Cómo se introdujeron las falsas doctrinas
Aun antes del establecimiento del papado, las enseñanzas de los filósofos paganos habían ejercido su influencia en la iglesia. Muchos aún se aferraban a los principios de la filosofía secular e instaban a otros a estudiarla como medio de extender su influencia entre los paganos. Así se introdujeron serios errores en la fe cristiana.
Entre las falsas doctrinas se destacan la creencia de la inmortalidad natural del hombre y su estado consciente después de la muerte. Esta doctrina forma el fundamento sobre el cual Roma estableció la invocación de los santos y la adoración a la Virgen María. De esto surgió también la herejía del tormento eterno para los que eran definidamente impenitentes, la cual se incorporó en la fe papal.
Estaba preparado el camino para otra invención del paganismo: el Purgatorio, empleado para aterrorizar a las multitudes supersticiosas. Esta herejía afirma la existencia de un lugar de tormento en el cual las almas de los que no habían merecido la eterna condenación sufren un castigo por sus pecados, y desde el cual, cuando son limpiados de la impureza, son admitidos en el cielo.
Aún se necesitaba otra impostura para permitirle a Roma sacar provecho de los temores y los vicios de sus adherentes: la doctrina de las indulgencias. Se prometía la completa remisión de los pecados pasados, presentes y futuros a todos los que se alistaran en las guerras del pontífice para castigar a sus enemigos o para exterminar a aquellos que osaran negar su supremacía espiritual. Mediante el pago de dinero a la iglesia, las personas podían liberarse de sus pecados y también liberar a las almas de los amigos muertos que sufrían en las llamas atormentadoras. De esta manera Roma llenó sus cofres y sostuvo la pompa, el lujo y el vicio de los pretendidos representantes de Aquel que no tenía dónde reclinar la cabeza.

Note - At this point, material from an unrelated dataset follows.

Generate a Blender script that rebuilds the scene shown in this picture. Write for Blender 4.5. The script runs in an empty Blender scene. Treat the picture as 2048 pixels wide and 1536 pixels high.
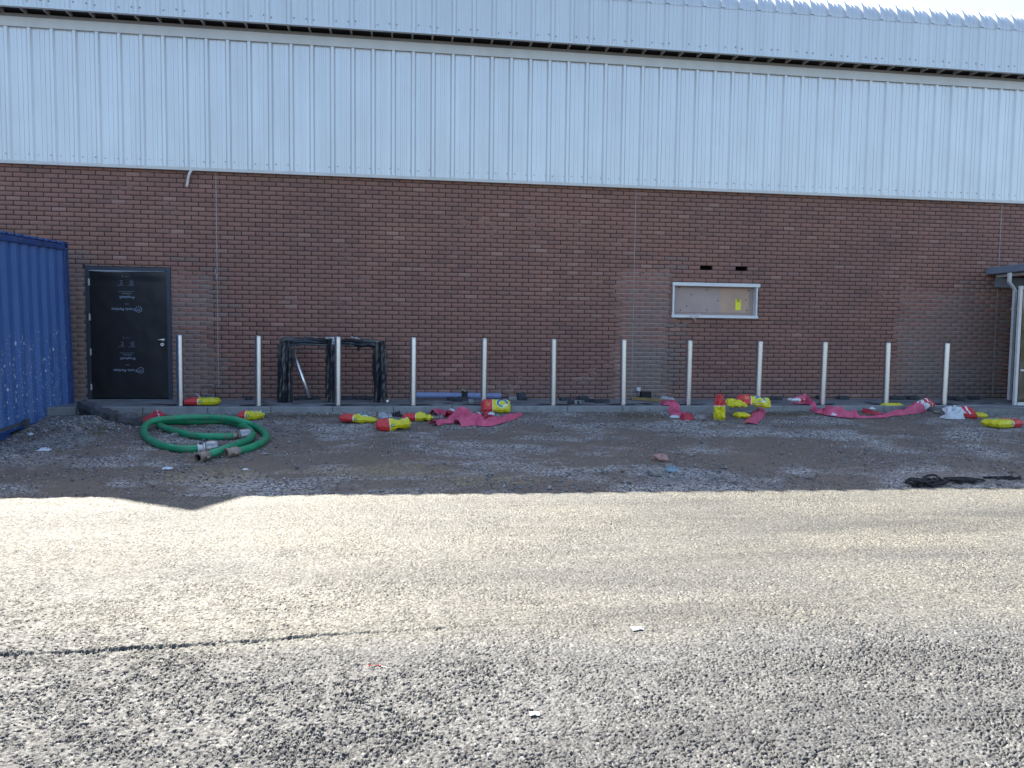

La institución bíblica de la cena del Señor fue reemplazada por el sacrificio idólatra de la misa. Los sacerdotes papales pretendían convertir el sencillo pan y el vino en el verdadero “cuerpo y sangre de Cristo”. [1]Con blasfema pretensión, abiertamente reclamaban el poder de crear a Dios, el Creador de todas las cosas. Se exigía que los cristianos, bajo pena mortal, manifestaran su fe en esta herejía que afrentaba al cielo.
En el siglo XIII se estableció la más terrible maquinaria del papado: la Inquisición. En sus secretos concilios Satanás dominaba la mente de esos hombres malos. Invisible en medio de los mismos, un ángel de Dios tomaba nota de sus terribles e inicuos decretos y registraba la historia de hechos demasiado horribles para los ojos humanos. “Babilonia la grande” se vio “ebria de la sangre de los santos” (ver Apocalipsis 17:5, 6). Los cuerpos mutilados de millones de mártires clamaban a Dios por venganza contra ese poder apóstata.
El papado había llegado a ser el déspota del mundo. Reyes y emperadores se inclinaban ante los decretos del pontífice romano. Durante centenares de años la doctrina de Roma se recibía sumisamente. Sus clérigos eran honrados y sostenidos generosamente. Desde entonces nunca la Iglesia Romana alcanzó de nuevo tanto rango, brillo o poder.
Pero “el mediodía del papado era la medianoche del mundo”. [2]Las Escrituras eran casi desconocidas. Los dirigentes papales odiaban la luz que revelaba sus pecados. Habiéndose eliminado la ley de Dios, la norma de justicia, ellos practicaban el vicio sin restricción. Los palacios de los papas y prelados eran escenarios de viles francachelas. Algunos de los pontífices eran culpables de crímenes tan horrorosos que los gobernantes seculares intentaron destronarlos por ser monstruos demasiado viles para ser tolerados. Durante siglos Europa se estancó en materia de saber, arte y civilización. Una parálisis moral e intelectual había dominado a la cristiandad.